The British heavyweight will be the first to tell you that. The De Fries of 2012 was going through a dark time, not just in fighting but in life — his struggles with anxiety and alcoholism now well-documented.
On Saturday, atop KSW 79, the Polish promotion’s debut in nearby Czech Republic, De Fries had a rare opportunity — to avenge that loss to Duffee in a rematch a decade in the making.
De Fries, on a ten-fight win streak with seven title defenses, made the most of it, returning the favor and stopping Duffee inside of a round.
Duffee had been the center of attention ahead of the fight, turning up on The MMA Hour and elsewhere after a three-year absence. He promised to take care of a fighter he’d labelled “boring” despite admitting that the Phil De Fries of 2023 was a very different athlete.

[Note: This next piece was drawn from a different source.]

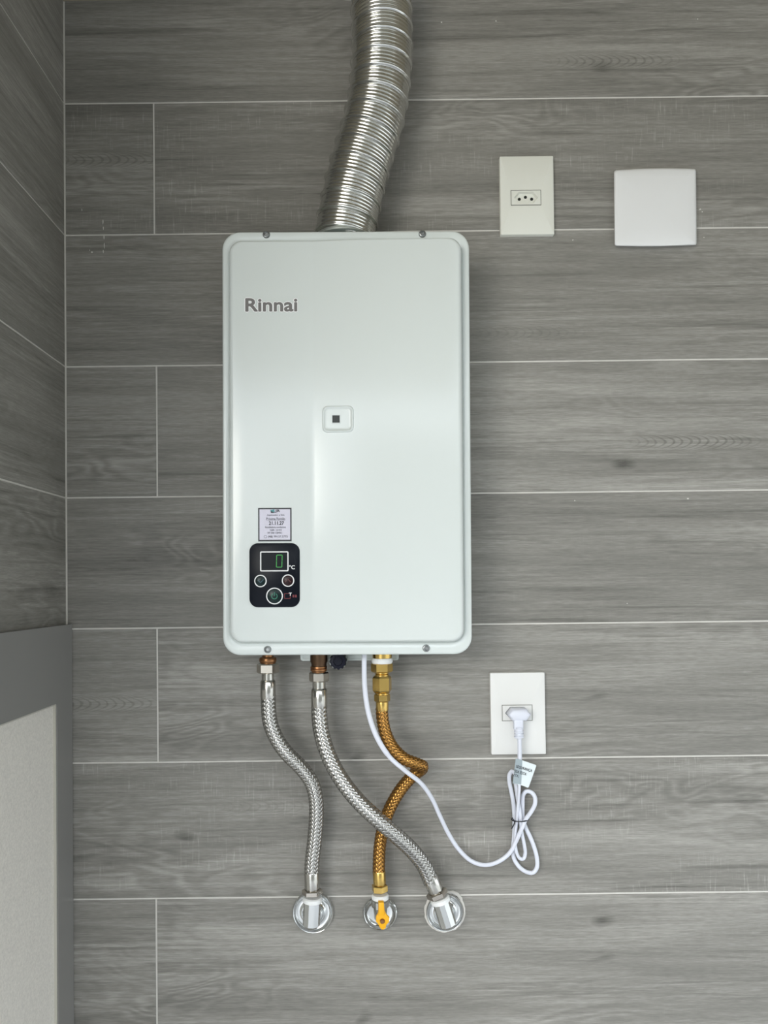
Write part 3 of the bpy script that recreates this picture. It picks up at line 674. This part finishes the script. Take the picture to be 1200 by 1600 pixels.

It wasn’t long, however, before Duffee was on the ground. Soon enough, he’d given up his back, with De Fries mounted on top of him. Down came the ground n’ pound, as Duffee covered up, escape out of the question, and too much time on the clock to weather the storm.
The ref waved it off. De Fries had title defense #8 in the bag, and his eleventh straight win.
With Michal Kita defeating Daniel Omielańczuk earlier in the night, what comes next for De Fries will be interesting. The promotion recently announced a return to Poland’s national stadium, PGE Narodowy, in Warsaw this June. Having the heavyweight title on the line at KSW Colosseum 2 is a no-brainer — but with De Fries continuing to clean out the division (he’s already defeated Kita, and everyone else the promotion has thrown at him), the question is, who’s left?